Shares of Exxon Mobil (XOM – Free Exxon Mobil Stock Report) fell modestly after the oil industry leader reported earnings of $4.0 billion, or $0.93 a share, compared to $0.63 per share a year earlier. Contributions from asset sales may have weighed on sentiment. Year-to-date results showed Exxon earned $11.3 billion, or $2.66 a share, for the first nine months of the year, versus net of $1.47 in the previous year. The improvement is part of a broad industry trend that has seen operators benefit from improved prices, as well as sharp internal cost reductions.
As usual, the drilling business was the most profitable, compared to refining and chemicals operations, within the company's integrated approach to the petroleum industry. In particular, earnings from the international project portfolio drove the bottom line higher during the quarter, mainly as a result of a better pricing environment. Production rose 2% for the three-month period, but there has been more of a flattish tone to production lately. We don't look for a major push higher either, in view of less ambitious capital spending plans these days.
The company still has work to do to make its United States pumping division profitable, too. Losses in U.S. drilling were halved, year over year, to $238 million, indicating progress toward that goal. There are strong reasons to believe that it is only a matter of time before the production of domestic oil and gas becomes a profit center again. Exxon has a long history of maximizing the value of installed capacity through efficiency initiatives. Meanwhile, Exxon Mobil addressed some of its long-term objectives by adding promising acreage offshore of Brazil and Guyana, and in the Permian Basin of west Texas.
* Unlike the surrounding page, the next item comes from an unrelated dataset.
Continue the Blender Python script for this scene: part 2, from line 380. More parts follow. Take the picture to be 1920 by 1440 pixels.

Elsewhere, better margins in the refining segment contributed to the improved performance during the quarter. Profits from chemicals manufacturing dipped slightly as a result of lower margins, though. Notably in the chemicals line, the company purchased a facility in Singapore that fits in nicely with its major refining and chemicals complex on that island nation. The move is another illustration of Exxon's financial strength and the multi-year nature of its strategies.
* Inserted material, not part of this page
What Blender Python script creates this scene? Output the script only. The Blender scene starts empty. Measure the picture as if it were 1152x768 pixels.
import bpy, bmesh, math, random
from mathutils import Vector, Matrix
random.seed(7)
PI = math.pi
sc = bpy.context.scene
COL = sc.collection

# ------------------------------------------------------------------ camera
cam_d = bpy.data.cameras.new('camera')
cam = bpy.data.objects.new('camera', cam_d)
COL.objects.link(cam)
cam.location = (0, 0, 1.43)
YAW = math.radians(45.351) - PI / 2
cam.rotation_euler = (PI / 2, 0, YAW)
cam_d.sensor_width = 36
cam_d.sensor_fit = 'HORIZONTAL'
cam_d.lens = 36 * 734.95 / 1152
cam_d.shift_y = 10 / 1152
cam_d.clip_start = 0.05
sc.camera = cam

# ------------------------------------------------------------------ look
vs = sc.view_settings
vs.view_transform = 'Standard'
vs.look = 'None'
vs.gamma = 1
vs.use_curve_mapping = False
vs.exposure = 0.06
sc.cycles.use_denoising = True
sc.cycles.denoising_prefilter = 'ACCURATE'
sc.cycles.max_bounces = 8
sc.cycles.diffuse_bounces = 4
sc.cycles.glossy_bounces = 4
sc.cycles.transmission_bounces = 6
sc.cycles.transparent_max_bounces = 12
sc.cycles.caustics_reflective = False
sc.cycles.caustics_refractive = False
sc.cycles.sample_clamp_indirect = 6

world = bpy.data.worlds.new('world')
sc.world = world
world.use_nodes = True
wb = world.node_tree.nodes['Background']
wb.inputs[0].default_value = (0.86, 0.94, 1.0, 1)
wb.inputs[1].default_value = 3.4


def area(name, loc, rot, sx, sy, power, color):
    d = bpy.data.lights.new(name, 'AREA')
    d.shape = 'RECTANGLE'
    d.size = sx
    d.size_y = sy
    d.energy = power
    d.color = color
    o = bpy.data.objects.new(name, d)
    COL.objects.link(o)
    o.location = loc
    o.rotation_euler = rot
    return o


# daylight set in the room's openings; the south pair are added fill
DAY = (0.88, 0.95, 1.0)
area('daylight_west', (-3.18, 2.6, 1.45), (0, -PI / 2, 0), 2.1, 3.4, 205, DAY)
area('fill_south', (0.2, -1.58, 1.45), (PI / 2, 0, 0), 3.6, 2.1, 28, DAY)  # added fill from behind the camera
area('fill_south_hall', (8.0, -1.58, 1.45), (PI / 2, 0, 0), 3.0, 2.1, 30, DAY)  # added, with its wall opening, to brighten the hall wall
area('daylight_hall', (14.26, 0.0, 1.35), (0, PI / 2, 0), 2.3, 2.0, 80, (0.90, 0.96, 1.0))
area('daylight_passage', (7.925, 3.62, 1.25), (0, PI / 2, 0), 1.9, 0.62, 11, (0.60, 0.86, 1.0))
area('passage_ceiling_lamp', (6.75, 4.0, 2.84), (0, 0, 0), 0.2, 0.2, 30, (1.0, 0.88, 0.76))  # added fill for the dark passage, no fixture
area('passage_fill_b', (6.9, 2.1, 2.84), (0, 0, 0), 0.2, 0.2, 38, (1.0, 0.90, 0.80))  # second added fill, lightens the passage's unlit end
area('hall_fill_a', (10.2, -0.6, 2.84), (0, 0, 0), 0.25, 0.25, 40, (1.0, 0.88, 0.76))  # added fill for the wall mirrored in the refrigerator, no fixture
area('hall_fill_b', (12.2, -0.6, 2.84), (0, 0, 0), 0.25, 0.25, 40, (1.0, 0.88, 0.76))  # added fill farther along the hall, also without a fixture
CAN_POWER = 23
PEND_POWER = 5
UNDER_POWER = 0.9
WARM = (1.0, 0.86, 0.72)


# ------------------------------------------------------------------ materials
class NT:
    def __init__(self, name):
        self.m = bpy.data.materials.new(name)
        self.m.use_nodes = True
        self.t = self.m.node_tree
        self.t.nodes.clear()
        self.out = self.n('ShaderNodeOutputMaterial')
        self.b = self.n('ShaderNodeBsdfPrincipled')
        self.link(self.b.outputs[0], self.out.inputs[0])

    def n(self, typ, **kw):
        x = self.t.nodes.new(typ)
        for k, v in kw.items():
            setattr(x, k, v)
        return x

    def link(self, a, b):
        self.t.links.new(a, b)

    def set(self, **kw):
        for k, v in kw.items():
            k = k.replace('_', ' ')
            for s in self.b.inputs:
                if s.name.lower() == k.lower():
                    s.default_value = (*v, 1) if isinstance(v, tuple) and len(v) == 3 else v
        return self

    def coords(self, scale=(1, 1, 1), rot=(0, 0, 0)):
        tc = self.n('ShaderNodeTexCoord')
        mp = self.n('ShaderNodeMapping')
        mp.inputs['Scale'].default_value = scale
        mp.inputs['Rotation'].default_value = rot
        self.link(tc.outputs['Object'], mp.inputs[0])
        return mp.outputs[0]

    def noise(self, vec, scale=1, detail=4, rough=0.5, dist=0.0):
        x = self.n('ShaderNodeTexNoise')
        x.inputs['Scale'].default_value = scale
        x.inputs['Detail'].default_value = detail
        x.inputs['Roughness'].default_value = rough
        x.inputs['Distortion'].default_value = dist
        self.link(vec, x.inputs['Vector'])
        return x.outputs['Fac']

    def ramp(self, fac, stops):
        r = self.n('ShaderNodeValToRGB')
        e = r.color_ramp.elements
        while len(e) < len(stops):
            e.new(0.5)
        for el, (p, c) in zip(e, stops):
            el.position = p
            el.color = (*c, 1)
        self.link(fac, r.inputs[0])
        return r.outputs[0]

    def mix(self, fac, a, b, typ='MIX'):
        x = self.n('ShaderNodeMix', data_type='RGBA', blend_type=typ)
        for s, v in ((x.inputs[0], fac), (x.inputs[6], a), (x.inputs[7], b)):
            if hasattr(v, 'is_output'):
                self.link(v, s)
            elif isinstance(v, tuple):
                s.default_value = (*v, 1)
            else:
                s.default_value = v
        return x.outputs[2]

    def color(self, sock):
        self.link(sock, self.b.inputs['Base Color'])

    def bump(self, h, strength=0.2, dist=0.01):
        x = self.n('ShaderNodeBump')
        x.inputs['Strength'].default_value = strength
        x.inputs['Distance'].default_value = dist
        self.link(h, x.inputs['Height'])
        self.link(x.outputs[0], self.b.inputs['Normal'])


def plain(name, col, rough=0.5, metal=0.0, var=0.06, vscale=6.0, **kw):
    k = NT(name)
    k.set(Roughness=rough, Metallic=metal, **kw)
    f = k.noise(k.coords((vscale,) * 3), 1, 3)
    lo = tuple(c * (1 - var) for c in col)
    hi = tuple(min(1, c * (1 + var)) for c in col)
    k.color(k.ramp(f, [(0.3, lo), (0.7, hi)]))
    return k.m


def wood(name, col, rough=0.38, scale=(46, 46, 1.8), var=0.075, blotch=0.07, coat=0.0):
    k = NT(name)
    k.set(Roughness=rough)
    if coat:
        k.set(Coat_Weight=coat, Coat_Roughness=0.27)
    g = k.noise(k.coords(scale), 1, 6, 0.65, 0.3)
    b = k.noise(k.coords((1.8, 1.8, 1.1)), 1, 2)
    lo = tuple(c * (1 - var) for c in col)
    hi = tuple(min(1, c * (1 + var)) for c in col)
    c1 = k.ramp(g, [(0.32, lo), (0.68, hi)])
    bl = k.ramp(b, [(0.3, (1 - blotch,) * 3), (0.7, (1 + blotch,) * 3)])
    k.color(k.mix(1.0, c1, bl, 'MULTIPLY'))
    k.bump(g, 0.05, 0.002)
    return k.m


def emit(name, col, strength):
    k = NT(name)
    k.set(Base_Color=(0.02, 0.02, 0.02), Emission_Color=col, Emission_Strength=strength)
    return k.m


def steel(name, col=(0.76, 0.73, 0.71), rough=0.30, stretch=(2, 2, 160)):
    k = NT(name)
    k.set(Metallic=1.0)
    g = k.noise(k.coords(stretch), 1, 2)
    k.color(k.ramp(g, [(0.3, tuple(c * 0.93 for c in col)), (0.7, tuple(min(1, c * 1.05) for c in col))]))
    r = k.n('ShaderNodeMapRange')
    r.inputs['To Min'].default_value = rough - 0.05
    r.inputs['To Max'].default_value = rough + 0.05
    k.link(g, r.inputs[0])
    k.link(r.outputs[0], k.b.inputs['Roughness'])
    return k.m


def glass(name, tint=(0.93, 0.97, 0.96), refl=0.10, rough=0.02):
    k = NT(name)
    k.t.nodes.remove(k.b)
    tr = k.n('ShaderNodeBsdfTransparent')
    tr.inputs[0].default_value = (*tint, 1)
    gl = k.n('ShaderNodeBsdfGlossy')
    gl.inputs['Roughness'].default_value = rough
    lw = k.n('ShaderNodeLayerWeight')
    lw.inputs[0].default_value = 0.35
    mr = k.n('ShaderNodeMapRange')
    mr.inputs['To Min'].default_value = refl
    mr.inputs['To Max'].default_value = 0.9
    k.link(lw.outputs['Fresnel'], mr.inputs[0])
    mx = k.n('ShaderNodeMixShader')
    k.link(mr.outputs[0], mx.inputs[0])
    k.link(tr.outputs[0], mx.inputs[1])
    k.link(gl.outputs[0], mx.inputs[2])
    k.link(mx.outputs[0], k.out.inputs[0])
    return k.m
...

Overall, this was a solid report, with the company taking a step forward amidst the backdrop of the broader industry recovery. We now look for earnings of $3.60 a share in 2017, with perhaps a 10% gain on that figure in 2018. While the shares do not stand out for the year ahead, they do offer attractive 3- to 5-year total return potential. The stock also has special appeal for conservative investors, given its top quality.
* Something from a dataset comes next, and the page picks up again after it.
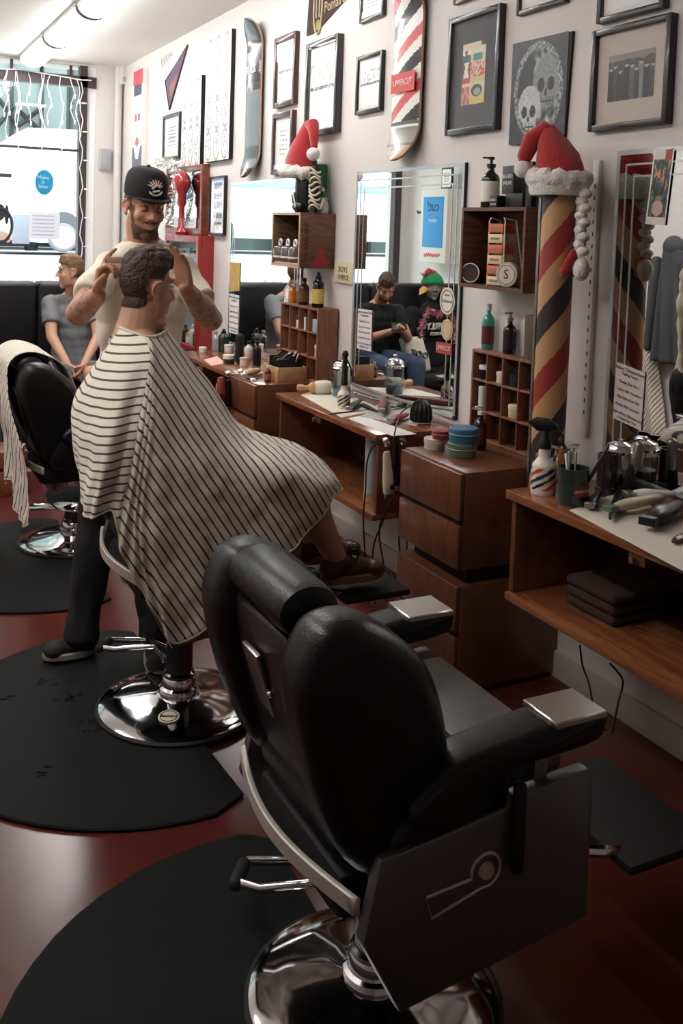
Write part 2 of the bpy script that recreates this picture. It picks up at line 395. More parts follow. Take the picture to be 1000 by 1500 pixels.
fixture(5.68, 6.94, 'white fluorescent ceiling light third from the shop window')
fixture(4.3, 5.6, 'white fluorescent ceiling light above the waiting side, fourth from window')

for k_, y_ in enumerate((1.75, 3.1, 4.45)): fixture(y_, y_+1.25, 'added unseen fluorescent ceiling light over the left side of the shop, '+('nearest of three', 'middle of three', 'farthest of three')[k_], -.3)  # extra row out of view, added to brighten the cape and faces

# black rubber mats
M_MAT = mat('rubber_mat', (15, 16, 17), .8, bump=.2, bscale=220, var=.3, vscale=5, spec=.3)
def floor_mat(yc, label):
    pts = [(1.0, yc-.60), (.985, yc-.32), (.97, yc-.18), (.97, yc+.18), (.985, yc+.32), (1.0, yc+.60)]
    pts += [(.86+math.cos(a)*.66, yc+math.sin(a)*.66) for a in [math.radians(84+i*7) for i in range(28)]]
    one(MB().prism(pts, .012, None, .004, 1), 'floor_mat', M_MAT, label, 'mat', 'black rubber mats under the chairs')
floor_mat(1.645, 'black rubber floor mat under the nearest empty chair')
floor_mat(3.07, 'black rubber floor mat under the barber and the caped customer')
floor_mat(4.65, 'black rubber floor mat under the farthest chair')
# snipped hair on the middle mat
b = MB()
for k in range(46):
    cx, cyy = rnd.choice([(.62, 3.38), (.66, 3.22), (.72, 2.98), (.70, 3.02), (.45, 3.3), (.5, 2.8)]); cx += rnd.gauss(0, .02); cyy += rnd.gauss(0, .02); a = rnd.uniform(0, 6)
    b.tube([(cx, cyy, .0135), (cx+math.cos(a)*.012, cyy+math.sin(a)*.012, .015), (cx+math.cos(a+.6)*.026, cyy+math.sin(a+.6)*.026, .0135)], .0016, 4)
one(b, 'hair_clippings', mat('dark_hair_clippings', (18, 13, 11), .8), 'dark cut hair scattered on the middle rubber mat', 'hair', kind='stuff')
# ------------------------------------------------------------------ barber chairs (all face +X)
SILVER = mat('grey_enamel', (112, 110, 108), .42, .75)
TRIMM = mat('aluminium_trim', (206, 200, 190), .45, .6)
PLATEM = mat('arm_plate_steel', (196, 190, 180), .28, 1)
def make_chair(X, Y, label, back_tilt=0.0):
    t = thing('barber_chair', label, 'barber chair', (X, Y, .012), 'black barber chairs in a row')
    def p(mb, n, m, par=t, lab=None):
        bmesh.ops.translate(mb.bm, vec=Vector((X, Y, 0)), verts=mb.bm.verts); return part(mb, n, m, par, lab)
    bd = p(MB().lathe([(.245, .016), (.262, .018), (.262, .026), (.245, .034), (.19, .043), (.12, .052), (.075, .06), (.06, .066), (0, .066)], n=64), 'base_disc', CHROME)
    p(MB().lathe([(.255, .012), (.27, .012), (.272, .02), (.262, .026), (.255, .024)], n=64), 'rubber_rim', BLACKM, bd)
    p(MB().lathe([(.052, .06), (.052, .13), (.044, .135), (.044, .5)], n=32), 'column', mat('dark_chrome', (120, 118, 118), .15, 1))
    p(MB().lathe([(.058, .062), (.066, .07), (.066, .084), (.058, .09), (.056, .115), (.052, .12)], n=32), 'collar', CHROME)
    pd_ = MB().tube([(-.02, .1, .13), (-.02, .22, .13), (-.15, .27, .12), (-.19, .33, .11), (-.13, .4, .1), (.0, .34, .1), (.04, .2, .12), (.03, .1, .13)], .011, 10)
    pe = p(pd_, 'pump_pedal', CHROME)
    p(MB().capsule((-.19, .32, .112), (-.145, .385, .103), .017), 'pedal_grip', BLACKM, pe)
    p(MB().box(-.2, .22, -.2, .2, .36, .46, .03), 'under_frame', BLACKM)
    p(MB().lathe([(.05, .17), (.12, .19), (.17, .24), (.195, .32), (.195, .37), (0, .37)], (.03, 0, 0), n=40), 'pump_bowl', CHROME)
    # seat cushion
    b = MB().box(-.2, .30, -.2, .2, .46, .585, .045, 4)
    for v in b.bm.verts: v.co.z += -.02*math.exp(-((v.co.x-.03)/.16)**2-(v.co.y/.13)**2)*(v.co.z > .53)
    p(b, 'seat', LEATHER)
    # backrest: centre pad, shell and two rounded bolsters
    def prof(off=0):
        return [(-.12, .50), (-.02, .62), (-.01, .70), (-.035, .80), (-.075, .87), (-.14, .925), (-.2, .955), (-.255, .955), (-.29, .93), (-.315, .86), (-.30, .75), (-.25, .6), (-.19, .50)]
    def smooth_poly(P, k=4):
        out = []; n = len(P)
        for i in range(n):
            p0, p1, p2, p3 = P[i-1], P[i], P[(i+1) % n], P[(i+2) % n]
            for j in range(k):
                s = j/k; out.append(tuple(.5*(2*p1[d]+(-p0[d]+p2[d])*s+(2*p0[d]-5*p1[d]+4*p2[d]-p3[d])*s*s+(-p0[d]+3*p1[d]-3*p2[d]+p3[d])*s**3) for d in (0, 1)))
        return out
    MXZ = lambda y: Matrix(((1, 0, 0, 0), (0, 0, -1, y), (0, 1, 0, 0), (0, 0, 0, 1)))
    poly = smooth_poly(prof())
    bk = p(MB().prism(poly, .135, MXZ(-.145), .045, 5), 'backrest', LEATHER)
    p(MB().prism(poly, .135, MXZ(.28), .045, 5), 'back_bolster', LEATHER, bk)
    cp = [(-.13, .50), (-.06, .6), (-.07, .72), (-.13, .83), (-.2, .88), (-.25, .87), (-.265, .78), (-.22, .6), (-.17, .5)]
    p(MB().prism(smooth_poly(cp), .3, MXZ(.15), .02, 3), 'back_pad', LEATHER, bk)
    sh = p(MB().prism(smooth_poly([(-.275, .86), (-.255, .86), (-.235, .74), (-.19, .6), (-.13, .47), (-.15, .46), (-.215, .6), (-.258, .74)], 3), .31, MXZ(.155), .004, 1), 'back_shell', mat('dark_brown_shell', (34, 27, 25), .35), bk)
    p(MB().box(-.006, .006, .005, .085, -.1, .04, .003, 2, M=Matrix.Translation((-.268, 0, .76)) @ Matrix.Rotation(-.32, 4, 'Y')), 'maker_plate', STEEL, bk, 'grey metal plate on back')
    b = MB()
    for (yy, zz, xx) in ((.0, .72, -.256), (-.1, .58, -.214), (-.1, .70, -.25), (.02, .52, -.176)): b.ell((xx, yy, zz), .007, n=10)
    p(b, 'bolt', CHROME, bk)
    arc = [(-.205-.05*math.sin(PI*i/28), -.275+.55*i/28) for i in range(29)]
    b = MB().prism(arc+[(x+.013, y) for x, y in arc[::-1]], .034, Matrix.Translation((0, 0, .435)), .003, 1)
    p(b, 'back_trim', TRIMM, bk, 'pale metal strip')
    # headrest roll
    p(MB().lathe([(0, 0), (.04, 0), (.058, .01), (.064, .03), (.064, .25), (.058, .27), (.04, .28), (0, .28)], (-.235, -.13, .925), (0, 1, 0), 28, sx=1, sy=.8), 'headrest', LEATHER)
    # arms
    for s in (-1, 1):
        y = .265*s
        ap = smooth_poly([(-.12, .60), (-.1, .64), (-.02, .685), (.1, .705), (.2, .716), (.31, .716), (.318, .69), (.30, .66), (.2, .65), (.1, .645), (.02, .60), (-.05, .56)], 3)
        a = p(MB().prism(ap, .098, MXZ(y+.049), .018, 3), 'armrest', LEATHER)
        p(MB().box(.185, .31, y-.052, y+.052, .708, .722, .003, 1), 'end_plate', PLATEM, a, 'steel plate')
        p(MB().box(.17, .2, y-.015, y+.015, .58, .66), 'arm_post', STEEL, a)
        p(MB().prism(smooth_poly([(-.16, .46), (-.13, .58), (-.02, .63), (.08, .66), (.11, .64), (.11, .58), (.1, .48)], 3), .05, MXZ(y+.025), .015, 2), 'side_upholstery', LEATHER)
        sp = p(MB().prism([(-.17, .545), (.10, .572), (.10, .59), (.285, .605), (.30, .58), (.30, .30), (-.12, .25), (-.2, .4)], .03, MXZ(y+s*.02+.015), .006, 2), 'side_panel', SILVER)
        c0 = Vector((.05, y+s*.037, .468)); c1 = Vector((-.07, y+s*.037, .432)); dn = Vector((.036, 0, -.12)).normalized()
        pts = [c1+dn*.022, c1-dn*.022]+[c0+Vector((math.cos(a)*.032, 0, math.sin(a)*.032)) for a in [math.radians(195-i*20) for i in range(16)]]
        p(MB().tube(pts, .003, 6, closed=True), 'slot_emblem', TRIMM, sp)
        p(MB().lathe([(0, 0), (.017, 0), (.015, .006), (0, .007)], c0, (0, s, 0), 20), 'emblem_button', TRIMM, sp)
    p(MB().box(.1, .285, -.225, .225, .56, .612, .012, 2), 'seat_front', SILVER)
    lv = p(MB().capsule((.11, -.315, .615), (.105, -.32, .47), .013), 'recline_lever', BLACK)
    # footrest
    b = MB()
    for s in (-1, 1): b.tube([(.2, .14*s, .36), (.42, .13*s, .3), (.6, .12*s, .24)], .014, 8)
    ft = p(b, 'footrest_arm', CHROME)
    p(MB().box(.52, .78, -.19, .19, .245, .27, .01, 2, M=Matrix.Rotation(0, 4, 'Y')), 'footrest', BLACKM)
    return t
ch3 = make_chair(.98, 1.67, 'empty black leather barber chair in the foreground, back to the camera')
ch2 = dup(ch3, (.98, 3.03, .012), 'barber chair with chrome round base hidden under the striped cape')
ch1 = dup(ch3, (1.0, 4.86, .012), 'empty black barber chair at left with striped cape hung over it')
for o in [c for c in ch1.children if c.name.startswith('side_panel')]:
    for g in list(o.children): bpy.data.objects.remove(g)
    bpy.data.objects.remove(o)
for c_ in (ch2, ch3):
    for o in [c for c in c_.children if c.name.startswith('pump_bowl')]: bpy.data.objects.remove(o)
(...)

About The Company: Exxon Mobil Corp. is the largest publicly traded oil company in the world. It also owns 69.6% of Imperial Oil (Canada). Daily production in 2016 was as follows: crude oil, 2.4 million barrels (+1% vs. ’15); natural gas, 10.1 billion cubic feet (-4% vs. ’15). Reserves as of 12/31/16 were 20.0 billion barrels of oil equivalent, 53% oil, and 47% gas. The 10-year average reserve replacement rate is 82%. The daily refinery runs in 2016 were as follows: 4.3 million barrels (-4% vs. ’15); product sales, 5.5 million barrels (-5% vs. ’15); chemical sales, 24.9 million tons (+1% vs. ’15).